──────── Data segment

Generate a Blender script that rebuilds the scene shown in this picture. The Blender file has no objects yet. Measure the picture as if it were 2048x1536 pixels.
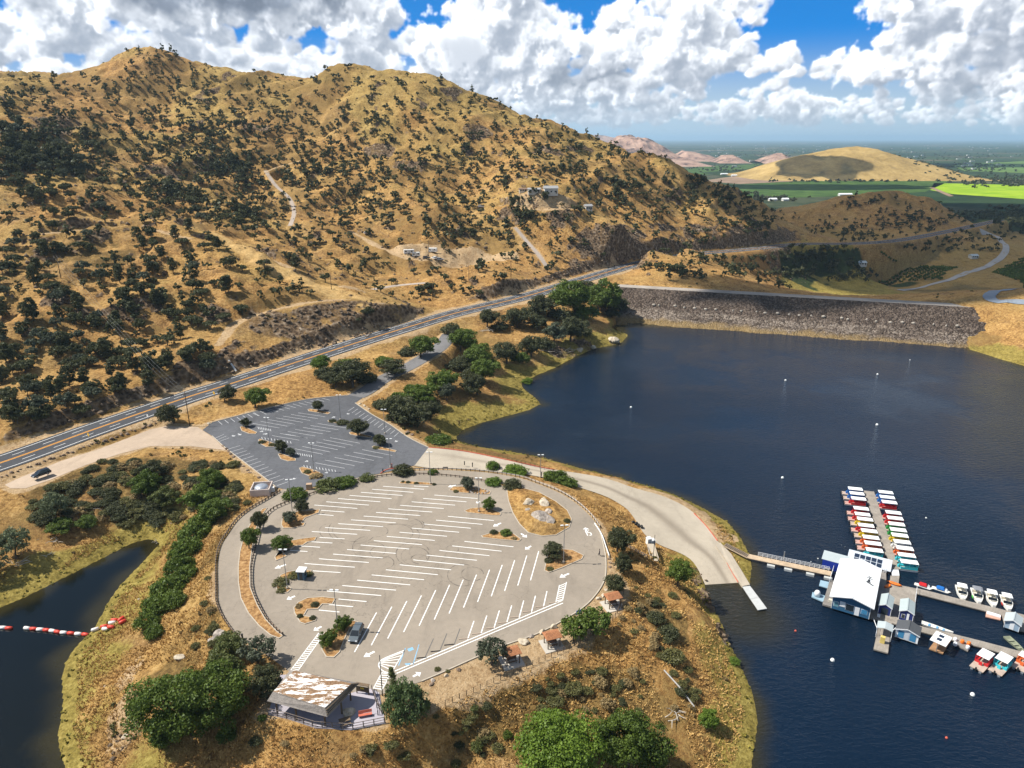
import bpy, bmesh, math, random
import numpy as np
from mathutils import Vector, Matrix
from mathutils.geometry import tessellate_polygon
R = math.radians
scene = bpy.context.scene
COL = scene.collection
rng = np.random.default_rng(7)
random.seed(7)

# ------------------------------------------------------------------ camera
CAMZ, PITCH, FPX = 100.0, R(19.06), 1421.0
cam_d = bpy.data.cameras.new('camera'); cam = bpy.data.objects.new('camera', cam_d); COL.objects.link(cam)
cam.location = (0, 0, CAMZ); cam.rotation_euler = (R(90) - PITCH, 0, 0)
cam_d.sensor_width = 36; cam_d.lens = FPX / 2048 * 36; cam_d.clip_start = 1; cam_d.clip_end = 200000
scene.camera = cam
CP, SP = math.cos(PITCH), math.sin(PITCH)

def ray(u, v):
    a = (u - 1024) / FPX; b = (768 - v) / FPX
    return (a, CP + b * SP, -SP + b * CP)
def PZ(u, v, z=0.0):            # point of the photograph at a known height
    d = ray(u, v); t = (z - CAMZ) / d[2]
    return (d[0] * t, d[1] * t, z)
def PY(u, v, y):                # point of the photograph at a known distance
    d = ray(u, v); t = y / d[1]
    return (d[0] * t, y, CAMZ + d[2] * t)

# ------------------------------------------------------------------ noise
_tab = np.random.default_rng(11).random((512, 512)).astype(np.float32)
def vn(x, y, s, seed=0):
    x = np.asarray(x, float) / s + 17.3 * seed; y = np.asarray(y, float) / s + 9.1 * seed
    xi = np.floor(x).astype(int); yi = np.floor(y).astype(int); fx = x - xi; fy = y - yi
    fx = fx * fx * fx * (fx * (fx * 6 - 15) + 10); fy = fy * fy * fy * (fy * (fy * 6 - 15) + 10)
    g = lambda i, j: _tab[(xi + i) & 511, (yi + j) & 511]
    return ((g(0,0)*(1-fx)+g(1,0)*fx)*(1-fy) + (g(0,1)*(1-fx)+g(1,1)*fx)*fy) * 2 - 1
def fbm(x, y, s, octv=4, seed=0, gain=.5):
    r = 0; a = 1
    for o in range(octv):
        r = r + a * vn(x, y, s / 2**o, seed + o * 3); a *= gain
    return r
def sstep(a, b, x):
    t = np.clip((np.asarray(x, float) - a) / (b - a), 0, 1); return t * t * (3 - 2 * t)

# ------------------------------------------------------------------ polygons, polylines
def polydist(px, py, pts, closed=False, chunk=60000):
    """distance to a polyline, and the parameter (index) of the nearest point"""
    P = np.array([(p[0], p[1]) for p in pts], float)
    A = P; B = np.roll(P, -1, 0)
    if not closed: A = P[:-1]; B = P[1:]
    D = B - A; L2 = (D**2).sum(1) + 1e-12
    px = np.ravel(px); py = np.ravel(py)
    out = np.empty(px.size); par = np.empty(px.size)
    for i in range(0, px.size, chunk):
        x = px[i:i+chunk, None] - A[:, 0]; y = py[i:i+chunk, None] - A[:, 1]
        t = np.clip((x * D[:, 0] + y * D[:, 1]) / L2, 0, 1)
        d2 = (x - t * D[:, 0])**2 + (y - t * D[:, 1])**2
        k = d2.argmin(1); r = np.arange(k.size)
        out[i:i+chunk] = np.sqrt(d2[r, k]); par[i:i+chunk] = k + t[r, k]
    return out, par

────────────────

- _What is expected_
Only lines belong in the copy: transcribe those from the start of the data through the line that contains "random.seed(7)", and skip the pictures.

- _Response_
Generate a Blender script that rebuilds the scene shown in this picture. The Blender file has no objects yet. Measure the picture as if it were 2048x1536 pixels.
import bpy, bmesh, math, random
import numpy as np
from mathutils import Vector, Matrix
from mathutils.geometry import tessellate_polygon
R = math.radians
scene = bpy.context.scene
COL = scene.collection
rng = np.random.default_rng(7)
random.seed(7)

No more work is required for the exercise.